== CHALLENGE ==
Take the material and output all of it exactly.

.....

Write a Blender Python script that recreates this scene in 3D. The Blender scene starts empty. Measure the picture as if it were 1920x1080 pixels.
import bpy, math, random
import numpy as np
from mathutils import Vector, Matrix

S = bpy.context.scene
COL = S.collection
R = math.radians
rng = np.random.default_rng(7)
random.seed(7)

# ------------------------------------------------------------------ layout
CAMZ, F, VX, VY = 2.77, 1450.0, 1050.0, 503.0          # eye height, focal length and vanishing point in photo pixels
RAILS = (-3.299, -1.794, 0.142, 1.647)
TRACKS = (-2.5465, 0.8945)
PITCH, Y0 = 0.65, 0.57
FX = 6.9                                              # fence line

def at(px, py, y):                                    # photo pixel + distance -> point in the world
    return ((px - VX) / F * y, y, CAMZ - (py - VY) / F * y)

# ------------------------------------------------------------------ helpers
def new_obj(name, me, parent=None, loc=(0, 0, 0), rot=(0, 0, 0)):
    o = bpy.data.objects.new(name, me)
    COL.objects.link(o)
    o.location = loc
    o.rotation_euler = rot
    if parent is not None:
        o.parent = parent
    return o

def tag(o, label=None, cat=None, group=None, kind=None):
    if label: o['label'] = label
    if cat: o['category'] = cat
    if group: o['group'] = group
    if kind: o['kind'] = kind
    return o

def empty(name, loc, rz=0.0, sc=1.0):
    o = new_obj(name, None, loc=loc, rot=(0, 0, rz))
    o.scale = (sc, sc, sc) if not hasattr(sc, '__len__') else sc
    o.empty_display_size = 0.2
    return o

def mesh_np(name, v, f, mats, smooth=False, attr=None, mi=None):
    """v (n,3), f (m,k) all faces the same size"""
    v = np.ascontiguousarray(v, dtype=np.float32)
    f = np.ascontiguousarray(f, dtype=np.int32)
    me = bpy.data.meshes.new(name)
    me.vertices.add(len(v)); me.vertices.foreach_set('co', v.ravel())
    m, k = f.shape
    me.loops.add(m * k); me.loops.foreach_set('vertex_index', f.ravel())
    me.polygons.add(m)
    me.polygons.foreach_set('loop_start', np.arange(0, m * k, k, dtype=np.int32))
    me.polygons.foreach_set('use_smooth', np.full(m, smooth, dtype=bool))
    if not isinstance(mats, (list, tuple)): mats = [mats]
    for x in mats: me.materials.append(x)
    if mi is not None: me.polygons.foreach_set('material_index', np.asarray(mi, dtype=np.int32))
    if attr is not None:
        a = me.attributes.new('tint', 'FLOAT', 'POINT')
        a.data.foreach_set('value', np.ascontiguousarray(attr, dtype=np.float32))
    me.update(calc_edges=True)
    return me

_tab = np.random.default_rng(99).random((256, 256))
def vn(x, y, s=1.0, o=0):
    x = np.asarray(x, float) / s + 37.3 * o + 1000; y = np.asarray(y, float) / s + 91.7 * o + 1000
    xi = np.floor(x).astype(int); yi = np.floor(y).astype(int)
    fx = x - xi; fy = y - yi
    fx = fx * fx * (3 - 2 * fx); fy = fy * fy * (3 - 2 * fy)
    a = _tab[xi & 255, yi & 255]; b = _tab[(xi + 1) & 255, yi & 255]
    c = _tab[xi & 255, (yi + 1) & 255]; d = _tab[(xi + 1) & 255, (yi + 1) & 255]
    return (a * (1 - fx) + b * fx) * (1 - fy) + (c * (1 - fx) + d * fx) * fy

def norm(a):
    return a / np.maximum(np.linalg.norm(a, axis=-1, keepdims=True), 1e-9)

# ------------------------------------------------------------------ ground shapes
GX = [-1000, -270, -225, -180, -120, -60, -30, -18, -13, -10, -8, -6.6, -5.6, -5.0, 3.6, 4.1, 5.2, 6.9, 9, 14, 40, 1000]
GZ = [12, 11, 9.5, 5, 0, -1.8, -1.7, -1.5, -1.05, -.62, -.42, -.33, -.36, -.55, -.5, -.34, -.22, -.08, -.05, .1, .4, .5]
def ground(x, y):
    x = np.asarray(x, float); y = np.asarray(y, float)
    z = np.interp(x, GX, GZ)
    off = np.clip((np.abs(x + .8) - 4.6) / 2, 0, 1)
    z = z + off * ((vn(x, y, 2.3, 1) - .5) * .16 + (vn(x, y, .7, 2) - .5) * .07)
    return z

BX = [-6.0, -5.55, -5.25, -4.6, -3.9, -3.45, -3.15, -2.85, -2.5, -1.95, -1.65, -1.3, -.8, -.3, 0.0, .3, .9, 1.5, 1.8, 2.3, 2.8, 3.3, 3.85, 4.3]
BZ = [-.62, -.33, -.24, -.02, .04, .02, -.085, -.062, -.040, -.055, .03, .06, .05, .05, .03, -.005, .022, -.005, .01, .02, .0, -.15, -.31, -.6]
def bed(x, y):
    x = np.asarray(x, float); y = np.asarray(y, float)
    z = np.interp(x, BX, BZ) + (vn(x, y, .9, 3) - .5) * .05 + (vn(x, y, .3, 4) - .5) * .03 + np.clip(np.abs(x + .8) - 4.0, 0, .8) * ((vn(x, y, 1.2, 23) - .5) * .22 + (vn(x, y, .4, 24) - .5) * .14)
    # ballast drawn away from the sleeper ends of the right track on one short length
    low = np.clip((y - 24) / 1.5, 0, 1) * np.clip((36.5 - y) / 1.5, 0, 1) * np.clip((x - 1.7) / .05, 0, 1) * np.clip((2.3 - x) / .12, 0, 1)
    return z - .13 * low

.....

== COMPLETE ANSWER ==
Write a Blender Python script that recreates this scene in 3D. The Blender scene starts empty. Measure the picture as if it were 1920x1080 pixels.
import bpy, math, random
import numpy as np
from mathutils import Vector, Matrix

S = bpy.context.scene
COL = S.collection
R = math.radians
rng = np.random.default_rng(7)
random.seed(7)

# ------------------------------------------------------------------ layout
CAMZ, F, VX, VY = 2.77, 1450.0, 1050.0, 503.0          # eye height, focal length and vanishing point in photo pixels
RAILS = (-3.299, -1.794, 0.142, 1.647)
TRACKS = (-2.5465, 0.8945)
PITCH, Y0 = 0.65, 0.57
FX = 6.9                                              # fence line

def at(px, py, y):                                    # photo pixel + distance -> point in the world
    return ((px - VX) / F * y, y, CAMZ - (py - VY) / F * y)

# ------------------------------------------------------------------ helpers
def new_obj(name, me, parent=None, loc=(0, 0, 0), rot=(0, 0, 0)):
    o = bpy.data.objects.new(name, me)
    COL.objects.link(o)
    o.location = loc
    o.rotation_euler = rot
    if parent is not None:
        o.parent = parent
    return o

def tag(o, label=None, cat=None, group=None, kind=None):
    if label: o['label'] = label
    if cat: o['category'] = cat
    if group: o['group'] = group
    if kind: o['kind'] = kind
    return o

def empty(name, loc, rz=0.0, sc=1.0):
    o = new_obj(name, None, loc=loc, rot=(0, 0, rz))
    o.scale = (sc, sc, sc) if not hasattr(sc, '__len__') else sc
    o.empty_display_size = 0.2
    return o

def mesh_np(name, v, f, mats, smooth=False, attr=None, mi=None):
    """v (n,3), f (m,k) all faces the same size"""
    v = np.ascontiguousarray(v, dtype=np.float32)
    f = np.ascontiguousarray(f, dtype=np.int32)
    me = bpy.data.meshes.new(name)
    me.vertices.add(len(v)); me.vertices.foreach_set('co', v.ravel())
    m, k = f.shape
    me.loops.add(m * k); me.loops.foreach_set('vertex_index', f.ravel())
    me.polygons.add(m)
    me.polygons.foreach_set('loop_start', np.arange(0, m * k, k, dtype=np.int32))
    me.polygons.foreach_set('use_smooth', np.full(m, smooth, dtype=bool))
    if not isinstance(mats, (list, tuple)): mats = [mats]
    for x in mats: me.materials.append(x)
    if mi is not None: me.polygons.foreach_set('material_index', np.asarray(mi, dtype=np.int32))
    if attr is not None:
        a = me.attributes.new('tint', 'FLOAT', 'POINT')
        a.data.foreach_set('value', np.ascontiguousarray(attr, dtype=np.float32))
    me.update(calc_edges=True)
    return me

_tab = np.random.default_rng(99).random((256, 256))
def vn(x, y, s=1.0, o=0):
    x = np.asarray(x, float) / s + 37.3 * o + 1000; y = np.asarray(y, float) / s + 91.7 * o + 1000
    xi = np.floor(x).astype(int); yi = np.floor(y).astype(int)
    fx = x - xi; fy = y - yi
    fx = fx * fx * (3 - 2 * fx); fy = fy * fy * (3 - 2 * fy)
    a = _tab[xi & 255, yi & 255]; b = _tab[(xi + 1) & 255, yi & 255]
    c = _tab[xi & 255, (yi + 1) & 255]; d = _tab[(xi + 1) & 255, (yi + 1) & 255]
    return (a * (1 - fx) + b * fx) * (1 - fy) + (c * (1 - fx) + d * fx) * fy

def norm(a):
    return a / np.maximum(np.linalg.norm(a, axis=-1, keepdims=True), 1e-9)

# ------------------------------------------------------------------ ground shapes
GX = [-1000, -270, -225, -180, -120, -60, -30, -18, -13, -10, -8, -6.6, -5.6, -5.0, 3.6, 4.1, 5.2, 6.9, 9, 14, 40, 1000]
GZ = [12, 11, 9.5, 5, 0, -1.8, -1.7, -1.5, -1.05, -.62, -.42, -.33, -.36, -.55, -.5, -.34, -.22, -.08, -.05, .1, .4, .5]
def ground(x, y):
    x = np.asarray(x, float); y = np.asarray(y, float)
    z = np.interp(x, GX, GZ)
    off = np.clip((np.abs(x + .8) - 4.6) / 2, 0, 1)
    z = z + off * ((vn(x, y, 2.3, 1) - .5) * .16 + (vn(x, y, .7, 2) - .5) * .07)
    return z

BX = [-6.0, -5.55, -5.25, -4.6, -3.9, -3.45, -3.15, -2.85, -2.5, -1.95, -1.65, -1.3, -.8, -.3, 0.0, .3, .9, 1.5, 1.8, 2.3, 2.8, 3.3, 3.85, 4.3]
BZ = [-.62, -.33, -.24, -.02, .04, .02, -.085, -.062, -.040, -.055, .03, .06, .05, .05, .03, -.005, .022, -.005, .01, .02, .0, -.15, -.31, -.6]
def bed(x, y):
    x = np.asarray(x, float); y = np.asarray(y, float)
    z = np.interp(x, BX, BZ) + (vn(x, y, .9, 3) - .5) * .05 + (vn(x, y, .3, 4) - .5) * .03 + np.clip(np.abs(x + .8) - 4.0, 0, .8) * ((vn(x, y, 1.2, 23) - .5) * .22 + (vn(x, y, .4, 24) - .5) * .14)
    # ballast drawn away from the sleeper ends of the right track on one short length
    low = np.clip((y - 24) / 1.5, 0, 1) * np.clip((36.5 - y) / 1.5, 0, 1) * np.clip((x - 1.7) / .05, 0, 1) * np.clip((2.3 - x) / .12, 0, 1)
    return z - .13 * low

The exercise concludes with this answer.